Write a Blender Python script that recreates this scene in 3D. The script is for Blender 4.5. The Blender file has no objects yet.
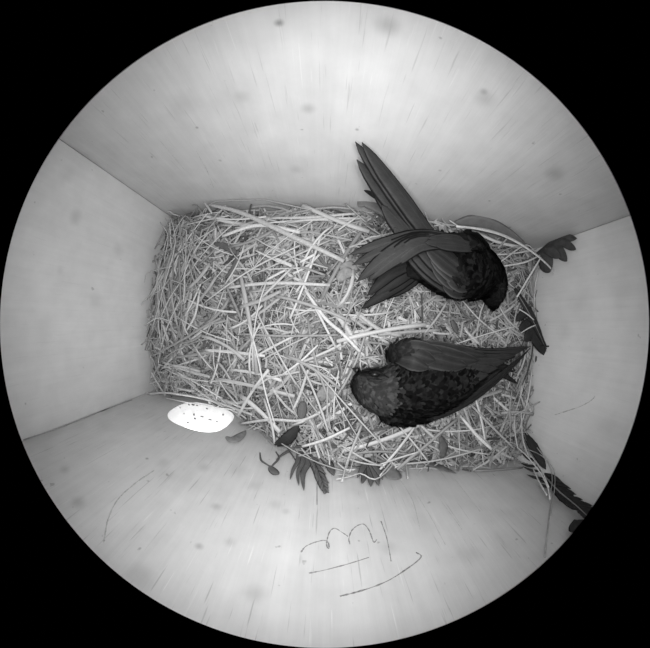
import bpy, bmesh, math, random
from mathutils import Vector, Matrix, noise

random.seed(11)
scene = bpy.context.scene
C = scene.collection

# ------------------------------------------------------------------ camera, sky, lamps, exposure
H = 0.235                       # lens height above the box floor
HALF = math.radians(82)         # half field of view of the fisheye lens
cam_data = bpy.data.cameras.new('nest_camera')
cam_data.type = 'PANO'
cam_data.clip_start = 0.001
cam_data.panorama_type = 'FISHEYE_EQUIDISTANT'
cam_data.fisheye_fov = 2 * HALF
cam = bpy.data.objects.new('nest_camera', cam_data)
cam.location = (0, 0, H)
C.objects.link(cam)
scene.camera = cam

world = bpy.data.worlds.new('daylight')
scene.world = world
world.use_nodes = True
world.node_tree.nodes['Background'].inputs['Color'].default_value = (1, 1, 1, 1)
world.node_tree.nodes['Background'].inputs['Strength'].default_value = 3.2

for i in range(6):              # ring of infrared diodes round the lens
    ld = bpy.data.lights.new('infrared_diode', 'AREA')
    ld.shape = 'DISK'
    ld.size = 0.007
    ld.energy = 0.060
    lo = bpy.data.objects.new('infrared_diode', ld)
    an = math.radians(60 * i + 20)
    lo.location = (0.017 * math.cos(an), 0.017 * math.sin(an), H + 0.003)
    C.objects.link(lo)

vs = scene.view_settings
vs.view_transform = 'Standard'
vs.look = 'None'
vs.exposure = 0.0
vs.gamma = 1.0
vs.use_curve_mapping = False

# ------------------------------------------------------------------ frame of the box
K = 325 / HALF
PH = math.radians(7.4)
A, B, Cc, D = 0.1996, 0.2036, 0.1048, 0.1092     # distance of the four walls from the lens axis
CP, SP = math.cos(PH), math.sin(PH)


def uv2w(u, v, z=0.0):
    return Vector((u * CP + v * SP, -u * SP + v * CP, z))


def w2uv(x, y):
    return x * CP - y * SP, x * SP + y * CP


def ray(px, py):
    dx, dy = px - 325, 324 - py
    r = max(math.hypot(dx, dy), 1e-6)
    t = r / K
    return Vector((dx / r * math.sin(t), dy / r * math.sin(t), -math.cos(t)))


def P(px, py, z):
    """point of the place at height z"""
    d = ray(px, py)
    return Vector((0, 0, H)) + d * ((z - H) / d.z)


def W(px, py, side, off=0.001):
    """point on a wall, off metres proud of it, in world coordinates"""
    d = ray(px, py)
    u, v = w2uv(d.x, d.y)
    s = {'front': (-D + off) / v, 'back': (Cc - off) / v,
         'left': (-A + off) / u, 'right': (B - off) / u}[side]
    return Vector((0, 0, H)) + d * s


def corner(px, py, off):
    """on the right or the front board, whichever the line of sight meets first"""
    a, b = W(px, py, 'right', off), W(px, py, 'front', off)
    o0 = Vector((0, 0, H))
    return a if (a - o0).length < (b - o0).length else b


# ------------------------------------------------------------------ materials
def new_mat(name):
    m = bpy.data.materials.new(name)
    m.use_nodes = True
    return m, m.node_tree.nodes, m.node_tree.links, m.node_tree.nodes['Principled BSDF']


def grey(v):
    return (v, v, v, 1)


def mth(N, L, op, a, b=None, clamp=False):
    n = N.new('ShaderNodeMath')
    n.operation = op
    n.use_clamp = clamp
    for i, x in enumerate((a, b)):
        if x is None:
            continue
        if isinstance(x, (int, float)):
            n.inputs[i].default_value = x
        else:
            L.new(x, n.inputs[i])
    return n.outputs[0]


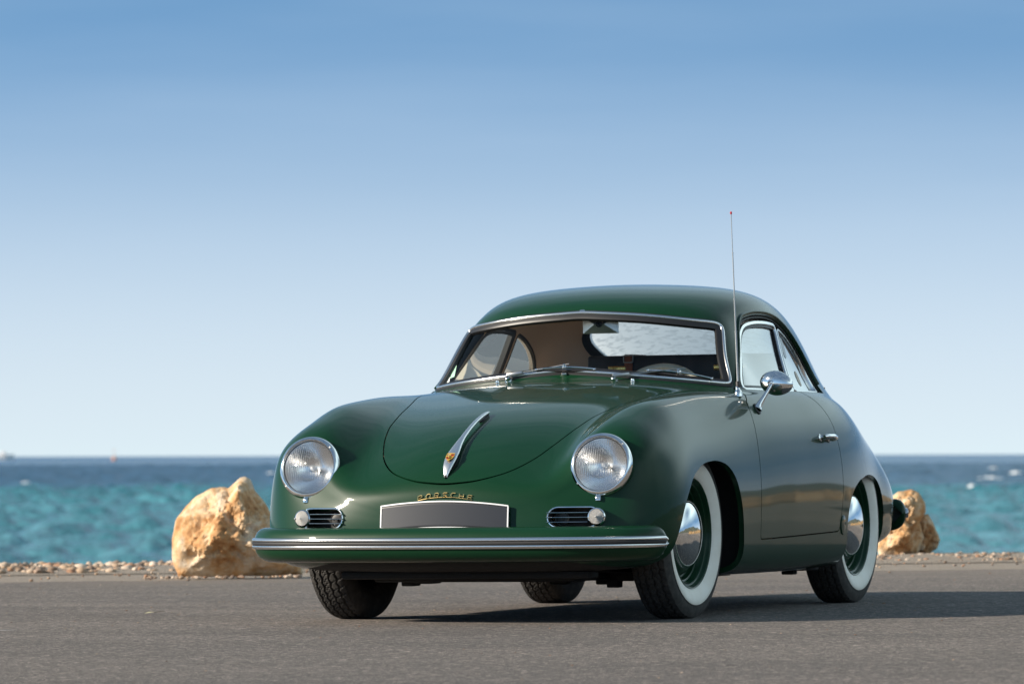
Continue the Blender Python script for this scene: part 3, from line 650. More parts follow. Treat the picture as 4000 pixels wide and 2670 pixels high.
def tuned():
    T = [[list(p) for p in r] for r in RINGS]
    for i in range(11, 18):
        for k, dy, dz in ((1, .003, 0), (2, .010, .004), (3, .016, .008), (4, .018, .010), (5, .015, .008), (6, .008, 0)):
            T[i][k][1] += dy; T[i][k][2] += dz
    for i, dy in ((1, .008), (2, .016), (3, .022), (4, .022), (5, .010), (6, .004)):
        for k, w in ((9, .3), (10, .7), (11, 1), (12, 1), (13, 1), (14, .8)):
            T[i][k][1] += dy * w
    for i, k, dy in ((2, 9, .012), (2, 10, .02), (2, 11, .01), (3, 8, .008), (3, 9, .02), (3, 10, .022), (3, 11, .005), (4, 10, .006)):
        T[i][k][1] += dy
    for i, dy, dx in ((17, -.022, 0), (18, -.034, .012), (19, -.034, .025), (20, -.024, .035), (21, -.02, .04), (22, -.01, .045)):
        for k in range(NK):
            w = min(1, max(0, (k - 5) / 5)) if k < 15 else .6
            T[i][k][1] += dy * w; T[i][k][0] += dx
    for i in range(5, 19):
        d = {5: -.010, 6: -.020, 7: -.024}.get(i, -.028 if i < 16 else -.034)
        for k, w in ((8, .15), (9, .4), (10, .8), (11, 1), (12, 1), (13, 1), (14, 1)):
            T[i][k][1] += d * w
    for k in range(9): T[1][k][0] -= .010 * (1 - max(0, k - 5) / 4)
    for k, dx in ((5, .012), (6, .025), (7, .04), (8, .045), (9, .042), (10, .03), (11, .01)): T[3][k][0] += dx
    for k, dx in ((8, -.008), (9, -.012), (10, -.012), (11, -.012), (12, -.01)): T[2][k][0] += dx
    for k, dx in ((6, -.003), (7, -.007), (8, -.012), (9, -.016), (10, -.018), (11, -.018), (12, -.014), (13, -.009)): T[1][k][0] += dx
    for i in (18, 19, 20):
        for k in range(6, 15): T[i][k][1] -= .014
    for i, dx in ((18, -.02), (19, -.04), (20, -.05), (21, -.06), (22, -.065)):
        for k in range(NK): T[i][k][0] += dx
    return T
def build_net():
    n = len(RINGS) + 2
    P = np.zeros((n, NK, 3))
    P[0] = POLE0; P[-1] = POLE1
    for i, r in enumerate(tuned()):
        assert len(r) == NK, (i, len(r))
        P[i + 1] = r
    full = np.concatenate([P, P[:, 15:0:-1] * np.array([1, -1, 1])], axis=1)   # n x 32, closed round the body
    return full
def clamped_knots(n, deg=3):
    return np.concatenate([[0] * deg, np.arange(n - deg + 1), [n - deg] * deg]).astype(float)
def basis_clamped(v, n, deg=3):
    t = clamped_knots(n, deg)
    v = np.clip(np.asarray(v, float), 0, n - deg - 1e-9)
    B = np.zeros((len(v), len(t) - 1))
    for i in range(len(t) - 1):
        B[:, i] = (v >= t[i]) & (v < t[i + 1])
    for d in range(1, deg + 1):
        for i in range(len(t) - 1 - d):
            a = np.zeros(len(v))
            if t[i + d] > t[i]: a += (v - t[i]) / (t[i + d] - t[i]) * B[:, i]
            if t[i + d + 1] > t[i + 1]: a += (t[i + d + 1] - v) / (t[i + d + 1] - t[i + 1]) * B[:, i + 1]
            B[:, i] = a
    return B[:, :n]
def basis_periodic(u, n):
    u = np.asarray(u, float); i = np.floor(u).astype(int); f = u - i
    w = [(1 - f) ** 3 / 6, (3 * f ** 3 - 6 * f ** 2 + 4) / 6, (-3 * f ** 3 + 3 * f ** 2 + 3 * f + 1) / 6, f ** 3 / 6]
    B = np.zeros((len(u), n))
    r = np.arange(len(u))
    for k in range(4): np.add.at(B, (r, (i - 1 + k) % n), w[k])
    return B
class Surface:
    def __init__(self, P, sharpen=(1, 1)):
        self.n, self.m = P.shape[:2]
        t = clamped_knots(self.n)
        self.grev = np.array([t[i + 1:i + 4].mean() for i in range(self.n)])
        Bv = basis_clamped(self.grev, self.n); Bu = basis_periodic(np.arange(self.m), self.m)
        C = P.copy()
        for it in range(sharpen[0]):
            C = C + .9 * (P - np.einsum('ij,kl,jlc->ikc', Bv, Bu, C))
            C[0] = P[0]; C[-1] = P[-1]
            C[1, :, 0] = P[0, 0, 0]; C[-2, :, 0] = P[-1, 0, 0]
        self.C = C
    def vmax(self): return self.n - 3
    def grid(self, u, v):
        return np.einsum('ij,kl,jlc->ikc', basis_clamped(v, self.n), basis_periodic(u, self.m), self.C)
    def at(self, uv):
        Bv = basis_clamped(uv[:, 1], self.n); Bu = basis_periodic(uv[:, 0], self.m)
        T = np.einsum('pj,jlc->plc', Bv, self.C)
        return np.einsum('pl,plc->pc', Bu, T)
    def normal(self, uv):
        e = 2e-3
        vv = np.clip(uv[:, 1], 2*e, self.vmax() - 2*e)
        q = np.c_[uv[:, 0], vv]
        du = self.at(q + [e, 0]) - self.at(q - [e, 0]); dv = self.at(q + [0, e]) - self.at(q - [0, e])
        n = np.cross(dv, du); n /= np.linalg.norm(n, axis=1)[:, None] + 1e-12
        return n
BODY = Surface(build_net())
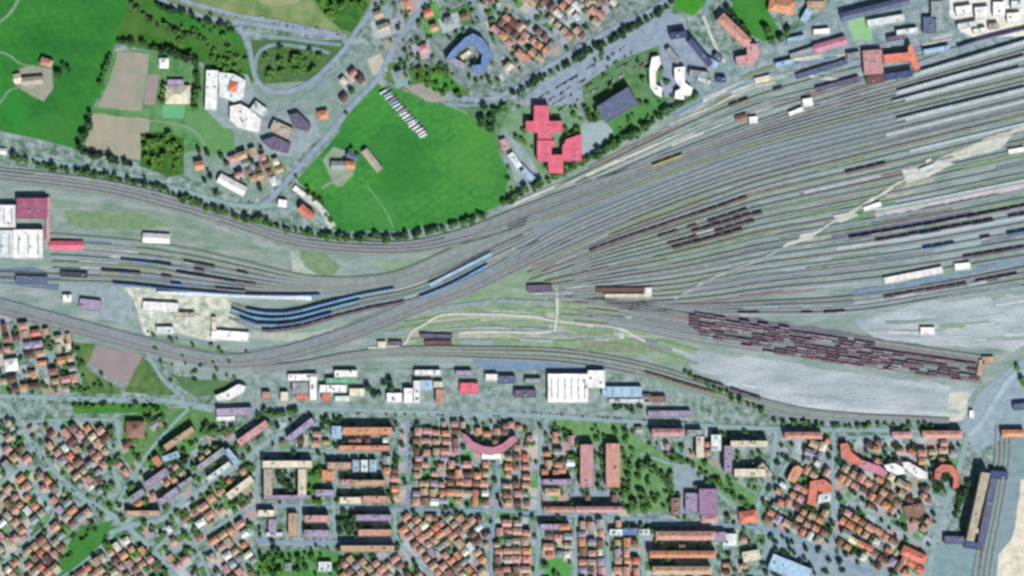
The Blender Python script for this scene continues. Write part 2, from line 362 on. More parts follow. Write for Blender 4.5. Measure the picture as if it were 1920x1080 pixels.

> **TO BE DONE**
Identify the lines in the entries above that contain "scene", then copy them out.

> **OUTPUT OF THE EXERCISE**
Write a Blender Python script that recreates this scene in 3D. The script is for Blender 4.5. The Blender file has no objects yet.
scene = bpy.context.scene
C = scene.collection
scene.camera = cam
scene.world = world
vs = scene.view_settings
Continue the Blender Python script for this scene: part 3, from line 650. More parts follow. Treat the picture as 4000 pixels wide and 2670 pixels high.
The Blender Python script for this scene continues. Write part 2, from line 362 on. More parts follow. Write for Blender 4.5. Measure the picture as if it were 1920x1080 pixels.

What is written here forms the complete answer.